Introduction

Supersymmetry and gauge theory instantons

The next example comes from gauge theory and to some extent is the non-abelian version of the previous example. The Yang-Mills equations for a connection on a principal bundle over a four-dimensional riemannian manifold say that the curvature 2-form

FA = dA + ½[A,A]

has zero "divergence"

δA FA ≔ ⋆dA⋆ FA = 0,

where dA is the exterior covariant derivative. Notice that the Bianchi identity says that dA FA = 0.

The Yang-Mills equation is second-order in the connection, which is the dynamical field in the theory, as the Aharanov-Bohm effect teaches us, instead of the curvature.

A special type of solutions to the Yang-Mills equation are the instantons. These are connections whose curvature is (anti)self-dual:

⋆ FA = ±FA.

For an instanton, the Yang-Mills equations automatically follow from the Bianchi identity. Notice that again the (anti)self-duality condition is first-order on the connection, whereas the Yang-Mills equation is second-order.

Furthermore instantons are very particular solutions, in that the minimise the Yang-Mills action:

∫ |FA|2.

In fact on a compact manifold this action is bounded below by a topological invariant of the bundle and the connections which satisfy the bound are precisely the instantons.

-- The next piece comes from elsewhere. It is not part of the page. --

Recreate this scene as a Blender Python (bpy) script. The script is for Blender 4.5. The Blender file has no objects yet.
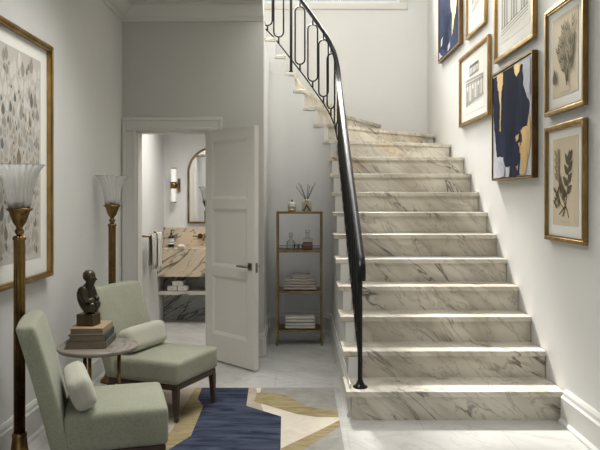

The underlying supersymmetric theory in this case is a euclidean version of four-dimensional N=2 supersymmetric Yang-Mills. The condition for a connection to preserve some supersymmetry is that its curvature should annihilate a nonzero spinor:

FA ⋅ ε = 0,

where here the curvature two-form acts on spinors as an element of the Clifford algebra. It is a simple linear algebraic fact that a two-form annihilates a spinor if and only if it is (anti)self-dual.

This story has two natural extensions. First, some symmetric solutions of the four-dimensional Yang-Mills equation are actually solutions of the three-dimensional Yang-Mills-Higgs equation. The symmetric instantons give rise to the so-called BPS monopoles. This is the reason why states preserving some supersymmetry are called BPS-states. The underlying supersymmetric theory in this case is N=2 supersymmetric Yang-Mills.

The second natural extension is to higher dimensions, where it ties in with the ideas of generalised self-duality on manifolds possessing a co-closed 4-form ω. The "instantons" now obey

⋆ FA = (⋆ω) ∧ FA,

where again the Bianchi identity implies the Yang-Mills equation.

For example, riemannian manifolds with special holonomy admit such co-closed four-forms. The four-dimensional case is the one where the four-form is the volume form, which requires no extra structure besides the orientation.

Supersymmetry also underlies this generalised self-duality. The relevant physical theory is now the maximal ten-dimensional supersymmetric Yang-Mills theory and its dimensional reductions.